We publish our calculator's math openly so you can verify it. Every output you see on this site comes from the formulas and constants below — there's no fudge factor and no proprietary black box.
Our principles
- Show the math. The formulas are public. The density table is public. If you disagree with a number, the calculator's material picker lets you check the range.
- Round at the boundary, not in the middle. Internal calculations are done in cubic feet at full floating-point precision. We round only at the display stage.
- Conservative buffers. The default 10% waste buffer is standard industry practice for residential gravel projects.
- Citations matter. Densities are stated as ranges, not single numbers, because real-world gravel varies with source and moisture.
Volume formulas
All volume math is done in cubic feet. Lengths convert to feet at the input boundary (inches divide by 12; meters multiply by 3.281).
| Shape | Formula |
|---|---|
| Rectangle | L × W × D |
| Circle | π × (diameter / 2)² × D |
| Triangle | 0.5 × base × height × D |
| Annulus (ring) | π × ((outer/2)² − (inner/2)²) × D |
| Multi-area | Σ (area_i) × D |
Unit conversions
| Conversion | Exact value |
|---|---|
| 1 cubic yard | 27 cubic feet |
| 1 cubic meter | 35.3146667 cubic feet |
| 1 inch | 1/12 ft (0.0833 ft) |
| 1 foot | 0.3048 m |
| 1 short ton (US) | 2,000 lb (907.185 kg) |
| 1 metric tonne | 1,000 kg (2,204.62 lb) |
| 1 pound | 0.45359237 kg |
Material densities
Density is the most important variable in any weight calculation, and it varies. We use a representative average and display the typical range in the calculator's tooltip.
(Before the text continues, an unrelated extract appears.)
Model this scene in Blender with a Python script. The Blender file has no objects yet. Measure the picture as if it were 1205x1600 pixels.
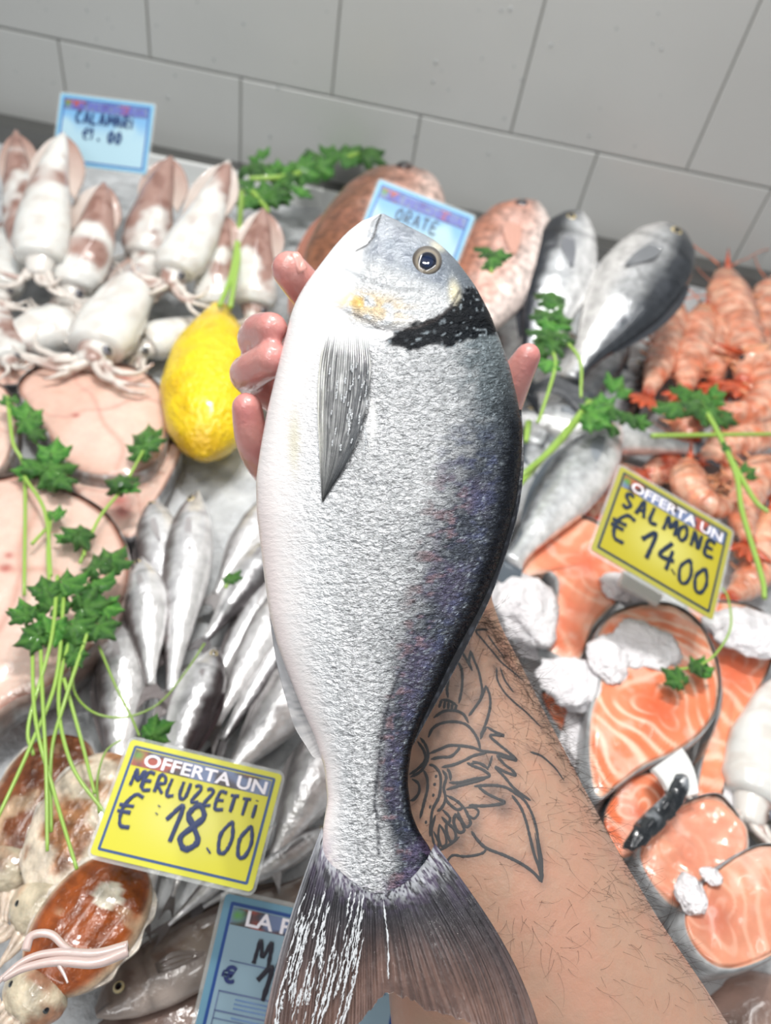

Ranges are taken from quarry-published spec sheets across multiple regions of the US, then averaged. They are aligned with values commonly cited in landscaping and civil-engineering practice.
| Material | Average lb/yd³ | Range lb/yd³ | Typical depth (in) |
|---|---|---|---|
| Pea Gravel (3/8") | 2,450 | 2,400–2,500 | 2–3 |
| Crushed Stone #57 | 2,750 | 2,700–2,800 | 4–6 |
| Crushed Stone #8 | 2,700 | 2,650–2,750 | 2–4 |
| Crushed Stone #4 | 2,650 | 2,600–2,700 | 4–8 |
| River Rock (1"–3") | 2,550 | 2,500–2,600 | 3–4 |
| Decomposed Granite | 2,550 | 2,500–2,600 | 2–3 |
| Crushed Limestone | 2,700 | 2,650–2,750 | 4–6 |
| CA6 / 21AA / Class 5 | 2,650 | 2,600–2,700 | 4–6 |
| ABC / Crusher Run | 2,700 | 2,650–2,750 | 4–6 |
| Recycled Concrete | 2,650 | 2,600–2,700 | 4–6 |
| Lava Rock | 1,500 | 1,400–1,600 | 2–3 |
| Concrete Sand | 2,700 | 2,600–2,800 | 1–2 |
Buffer / waste factor
The calculator's default buffer is 10%. This single buffer covers compaction, spillage, irregular edges, and small measurement errors — the standard practice across residential aggregate ordering. The buffer is applied to both the volume and weight outputs symmetrically. You can adjust it from 0 to 25% using the slider on any calculator page.
Limits and caveats
- The calculator is not a structural-engineering tool. For bridges, highways, or load-rated structures, follow your engineer's spec.
- Cost figures are rough. The default $50/ton and $65/yd³ are placeholders. Always replace them with a quote from your local supplier.
- Density ranges are typical, not absolute. Crushed stone from a high-density basalt quarry can run 5–8% heavier than the limestone average we use.
- Concrete-mix calculations follow nominal volumetric mix design with a standard 1.54 dry-volume factor. For structural concrete, follow ACI guidance and your engineer.
References & standards
The density figures used by this calculator are cross-checked against the following public sources. Where ranges differ, we use the midpoint and surface the full range in the material-picker tooltip.
- ASTM D2940 / D448 — Standard Specification for Graded Aggregate Material (defines #57, #8, #4, etc. size grades used in the U.S. crushed-stone family).
- USGS Mineral Commodity Summaries — Crushed Stone & Construction Sand and Gravel (annual). Industry-wide average densities and production data.
- Vulcan Materials, Martin Marietta, and Lehigh Hanson product spec sheets — major U.S. quarry chains publishing density and grade data per product.
- UK MOT Type 1 / DOT specification — for the metric calculator's sub-base material defaults.
- ACI 211.1 — Standard Practice for Selecting Proportions for Normal, Heavyweight, and Mass Concrete — for the concrete-mix calculator's volumetric design factor and water-cement ratios.